Give every line back verbatim, dropping all images.

■ ■ ■ ■ ■ ■ ■

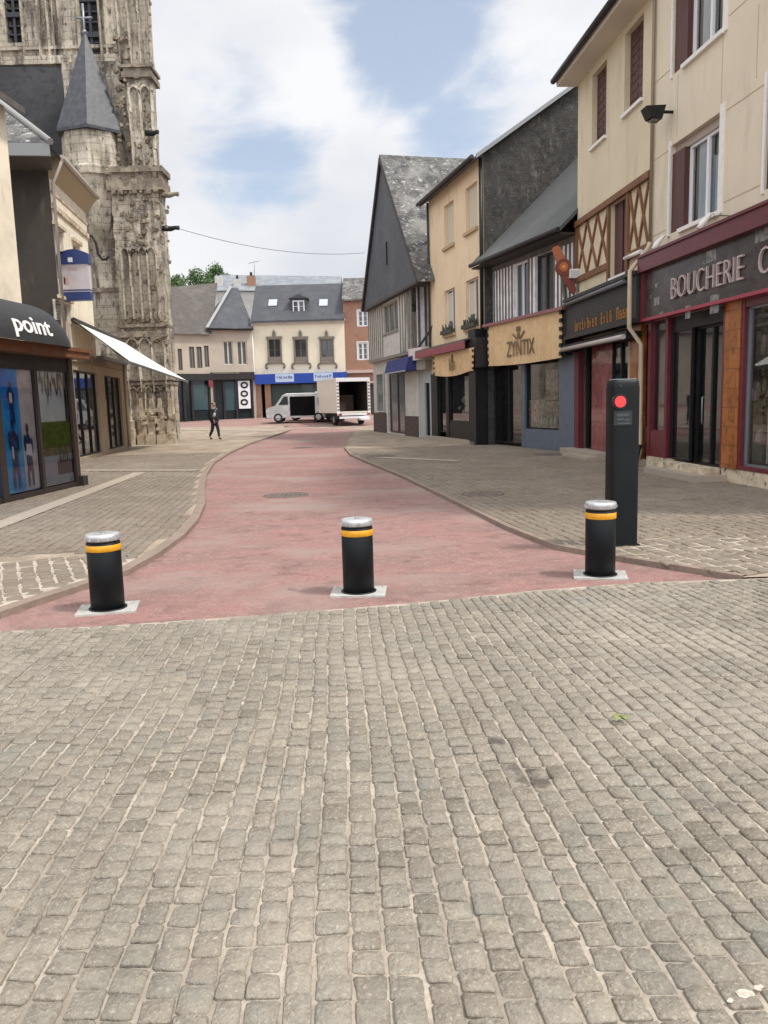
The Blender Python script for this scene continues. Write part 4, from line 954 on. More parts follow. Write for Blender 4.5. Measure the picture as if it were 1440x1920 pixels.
MB().fbox(H3, u0 - .25, u1 + .15, .25, .42, zs_t - .06, zs_t + .03).build('fascia_trim', mat('dusty_red_trim', (.24, .10, .10), .5), r3)
room(H3, .05, W3 - .05, .12, zs_b + .1, 4, r3, M_roomlt)
mb = MB(); mb.fbox(H3, 0, U3(923), -.1, .05, 0, zs_b + .1); mb.fbox(H3, U3(1051), W3, -.1, .05, 0, zs_b + .1)
mb.fbox(H3, U3(980), U3(986), -.1, .04, 0, zs_b + .1); mb.fbox(H3, U3(986), U3(1051), -.1, .03, 0, .62)
mb.build('blue_grey_pilaster', M_bluegrey, r3)
window(H3, (U3(924), U3(980), .1, zs_b + .05), r3, n=-.08, mullions=1, frame=M_black, glass=M_glass, fw=.05, name='glass_door')
window(H3, (U3(986), U3(1051), .62, zs_b + .05), r3, n=-.05, mullions=0, frame=M_black, glass=M_glass, fw=.05, name='display_window')
M_goods = mat('pale_goods', (.40, .34, .27), .8, noise_=(7, (.12, .09, .07), .42, .6))
mb = MB()
for (x0, x1, z0, z1) in [(990, 1024, .70, 1.45), (993, 1015, 1.5, 2.4), (1028, 1046, .75, 1.2), (1020, 1040, 1.5, 2.0)]:
    mb.fbox(H3, U3(x0), U3(x1), -.7, -.55, z0, z1)
mb.build('display_shelf', M_goods, r3)
MB().fbox(H3, U3(938), U3(972), -1.2, -1.0, .5, 1.5).build('counter', M_goods, r3)
mb = MB(); random.seed(4)
for k in range(7): mb.lathe([(.03, 0), (.09, .1), (.05, .25), (.02, .3)], H3.P(U3(ru(992, 1046)), -.4, .66 + ru(0, .1)), 8)
mb.build('display_piece', mat('pale_pieces', (.5, .48, .45), .5), r3)

# watch shaped sign and little white light box
zt_, zb_ = 0, 0
hp = at(1057, 510, H3.P(W3 - .2, .8, 0).y - .1)
hs = thing('watch_shaped_sign', 'tilted red and orange sign shaped like a wristwatch projecting from the timber-framed wall', 'sign', hp)
pa = at(1041, 462, hp.y); pb = at(1077, 552, hp.y); ax = (pb - pa).normalized(); sdv = Vector((ax.z, 0, -ax.x)); c_ = at(1056, 501, hp.y); nn = Vector((0, -1, 0))
def shp(mb, prof, th):
    L_ = [pa + (pb - pa) * t + sdv * wv for t, wv in prof] + [pa + (pb - pa) * t - sdv * wv for t, wv in reversed(prof)]
    mb.prism([p + Vector((0, th, 0)) for p in L_], (0, -2 * th, 0)); return mb
M_wred = mat('red_brown_sign', (.17, .035, .02), .5); M_wor = mat('orange_sign', (.36, .11, .045), .5)
shp(MB(), [(0, .06), (.05, .11), (.36, .13), (.38, .10)], .04).build('strap', M_wor, hs, recalc=True)
shp(MB(), [(.55, .10), (.6, .13), (.92, .09), (1.0, .02)], .04).build('strap', M_wred, hs, recalc=True)
def rdisc(mb, c, r, y0, y1, seg=28):
    a = [c + Vector((r * math.cos(2 * math.pi * k / seg), y0, r * math.sin(2 * math.pi * k / seg))) for k in range(seg)]
    b = [c + Vector((r * math.cos(2 * math.pi * k / seg), y1, r * math.sin(2 * math.pi * k / seg))) for k in range(seg)]
    return mb.add(a + b, [(k, (k + 1) % seg, seg + (k + 1) % seg, seg + k) for k in range(seg)] + [tuple(range(seg, 2 * seg)), tuple(range(seg))[::-1]])
dl = rdisc(MB(), c_, .215, .06, -.06).build('dial', M_wred, hs, recalc=True)
rdisc(MB(), c_, .12, -.06, -.075).build('dial_centre', mat('dial_orange', (.42, .12, .05), .5), dl, recalc=True)
rdisc(MB(), c_, .045, -.075, -.085).build('dial_boss', M_yellow, dl, recalc=True)
wl = H3.P(H3.W - .5, 0, hp.z - .1)
MB().tube([c_, Vector((wl.x, wl.y, c_.z))], .02).build('bracket', M_black, hs)
lbp = at(1083, 514, H2.P(.1, .9, 0).y)
lb = thing('white_light_box', 'small white projecting light box on a post beside the crossed timbers', 'light box', lbp)
bx = MB().box(lbp.x - .22, lbp.x + .28, lbp.y - .08, lbp.y + .08, lbp.z - .10, lbp.z + .13).build('box', M_paint, lb)
MB().box(lbp.x - .20, lbp.x + .26, lbp.y - .09, lbp.y - .081, lbp.z - .06, lbp.z + .09).build('face', mat('light_box_face', (.50, .48, .48), .4), bx)
MB().tube([(lbp.x, lbp.y, lbp.z - .10), (lbp.x, lbp.y, lbp.z - .42), (lbp.x + .3, lbp.y, lbp.z - .55)], .035).build('bracket', M_timber, lb)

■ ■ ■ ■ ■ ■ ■

Expected output —
The Blender Python script for this scene continues. Write part 4, from line 954 on. More parts follow. Write for Blender 4.5. Measure the picture as if it were 1440x1920 pixels.
MB().fbox(H3, u0 - .25, u1 + .15, .25, .42, zs_t - .06, zs_t + .03).build('fascia_trim', mat('dusty_red_trim', (.24, .10, .10), .5), r3)
room(H3, .05, W3 - .05, .12, zs_b + .1, 4, r3, M_roomlt)
mb = MB(); mb.fbox(H3, 0, U3(923), -.1, .05, 0, zs_b + .1); mb.fbox(H3, U3(1051), W3, -.1, .05, 0, zs_b + .1)
mb.fbox(H3, U3(980), U3(986), -.1, .04, 0, zs_b + .1); mb.fbox(H3, U3(986), U3(1051), -.1, .03, 0, .62)
mb.build('blue_grey_pilaster', M_bluegrey, r3)
window(H3, (U3(924), U3(980), .1, zs_b + .05), r3, n=-.08, mullions=1, frame=M_black, glass=M_glass, fw=.05, name='glass_door')
window(H3, (U3(986), U3(1051), .62, zs_b + .05), r3, n=-.05, mullions=0, frame=M_black, glass=M_glass, fw=.05, name='display_window')
M_goods = mat('pale_goods', (.40, .34, .27), .8, noise_=(7, (.12, .09, .07), .42, .6))
mb = MB()
for (x0, x1, z0, z1) in [(990, 1024, .70, 1.45), (993, 1015, 1.5, 2.4), (1028, 1046, .75, 1.2), (1020, 1040, 1.5, 2.0)]:
    mb.fbox(H3, U3(x0), U3(x1), -.7, -.55, z0, z1)
mb.build('display_shelf', M_goods, r3)
MB().fbox(H3, U3(938), U3(972), -1.2, -1.0, .5, 1.5).build('counter', M_goods, r3)
mb = MB(); random.seed(4)
for k in range(7): mb.lathe([(.03, 0), (.09, .1), (.05, .25), (.02, .3)], H3.P(U3(ru(992, 1046)), -.4, .66 + ru(0, .1)), 8)
mb.build('display_piece', mat('pale_pieces', (.5, .48, .45), .5), r3)

# watch shaped sign and little white light box
zt_, zb_ = 0, 0
hp = at(1057, 510, H3.P(W3 - .2, .8, 0).y - .1)
hs = thing('watch_shaped_sign', 'tilted red and orange sign shaped like a wristwatch projecting from the timber-framed wall', 'sign', hp)
pa = at(1041, 462, hp.y); pb = at(1077, 552, hp.y); ax = (pb - pa).normalized(); sdv = Vector((ax.z, 0, -ax.x)); c_ = at(1056, 501, hp.y); nn = Vector((0, -1, 0))
def shp(mb, prof, th):
    L_ = [pa + (pb - pa) * t + sdv * wv for t, wv in prof] + [pa + (pb - pa) * t - sdv * wv for t, wv in reversed(prof)]
    mb.prism([p + Vector((0, th, 0)) for p in L_], (0, -2 * th, 0)); return mb
M_wred = mat('red_brown_sign', (.17, .035, .02), .5); M_wor = mat('orange_sign', (.36, .11, .045), .5)
shp(MB(), [(0, .06), (.05, .11), (.36, .13), (.38, .10)], .04).build('strap', M_wor, hs, recalc=True)
shp(MB(), [(.55, .10), (.6, .13), (.92, .09), (1.0, .02)], .04).build('strap', M_wred, hs, recalc=True)
def rdisc(mb, c, r, y0, y1, seg=28):
    a = [c + Vector((r * math.cos(2 * math.pi * k / seg), y0, r * math.sin(2 * math.pi * k / seg))) for k in range(seg)]
    b = [c + Vector((r * math.cos(2 * math.pi * k / seg), y1, r * math.sin(2 * math.pi * k / seg))) for k in range(seg)]
    return mb.add(a + b, [(k, (k + 1) % seg, seg + (k + 1) % seg, seg + k) for k in range(seg)] + [tuple(range(seg, 2 * seg)), tuple(range(seg))[::-1]])
dl = rdisc(MB(), c_, .215, .06, -.06).build('dial', M_wred, hs, recalc=True)
rdisc(MB(), c_, .12, -.06, -.075).build('dial_centre', mat('dial_orange', (.42, .12, .05), .5), dl, recalc=True)
rdisc(MB(), c_, .045, -.075, -.085).build('dial_boss', M_yellow, dl, recalc=True)
wl = H3.P(H3.W - .5, 0, hp.z - .1)
MB().tube([c_, Vector((wl.x, wl.y, c_.z))], .02).build('bracket', M_black, hs)
lbp = at(1083, 514, H2.P(.1, .9, 0).y)
lb = thing('white_light_box', 'small white projecting light box on a post beside the crossed timbers', 'light box', lbp)
bx = MB().box(lbp.x - .22, lbp.x + .28, lbp.y - .08, lbp.y + .08, lbp.z - .10, lbp.z + .13).build('box', M_paint, lb)
MB().box(lbp.x - .20, lbp.x + .26, lbp.y - .09, lbp.y - .081, lbp.z - .06, lbp.z + .09).build('face', mat('light_box_face', (.50, .48, .48), .4), bx)
MB().tube([(lbp.x, lbp.y, lbp.z - .10), (lbp.x, lbp.y, lbp.z - .42), (lbp.x + .3, lbp.y, lbp.z - .55)], .035).build('bracket', M_timber, lb)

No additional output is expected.